Recovery of precious metals from aqua regia leachate of e-wastes using dithiocarbamate-modified cellulose and development of a novel kinetic model

Abstract

The escalating demand and dwindling natural supplies of precious metals (PMs) necessitate innovative hydrometallurgical recovery approaches with rapid kinetics and reduced environmental impact. The current study investigated the sorption and recovery of PMs from electronic waste (e-waste) utilizing dithiocarbamate-modified cellulose (DMC) and its proline derivative with epoxy cross-linkage (DMC-Pro-Epo-6) in aqua regia (AR). The effects of various sorption parameters, such as sorbent dose in feed, HCl:HNO3 ratio, AR dilution times, etc., on PM recovery were explored.

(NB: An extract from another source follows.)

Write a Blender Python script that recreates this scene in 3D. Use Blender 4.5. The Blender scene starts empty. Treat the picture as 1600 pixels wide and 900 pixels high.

Equilibrium for AuIII and PtIV sorption by DMC and DMC-Pro-Epo6 was reached in less than an hour, which is significantly faster than most reported sorbents. The maximum sorption capacities in AR settings, calculated using the Langmuir equation, were 348.0 mg g−1 for AuIII and 34.7 mg g−1 for PtIV for DMC, while DMC-Pro-Epo6 achieved 350.3 mg g−1 for AuIII and 31.1 mg g−1 for PtIV. These capacities, particularly for the higher sorption capacity of AuIII by DMCs, are attributed to the relativistic effects of gold, soft–soft interactions, and strong sulfur binding. FT-IR, FE-SEM, and EDX analyses elucidated the chelation bonding and mechanisms involved in PM sorption onto DMCs. By utilizing AR-DMC integrated techniques, step-by-step protocols were established for Au recovery from diverse e-waste sources, such as smartphones and smart chip cards. The study also highlighted the importance of chemical pre-concentration of e-waste to remove base metals, facilitating efficient PM recovery. Finally, a key innovation of this work is introducing a new pseudo-mix order fractional model, based on the preference of active sites with fractional assumptions, which more accurately correlates the sorption kinetics observed in complex systems.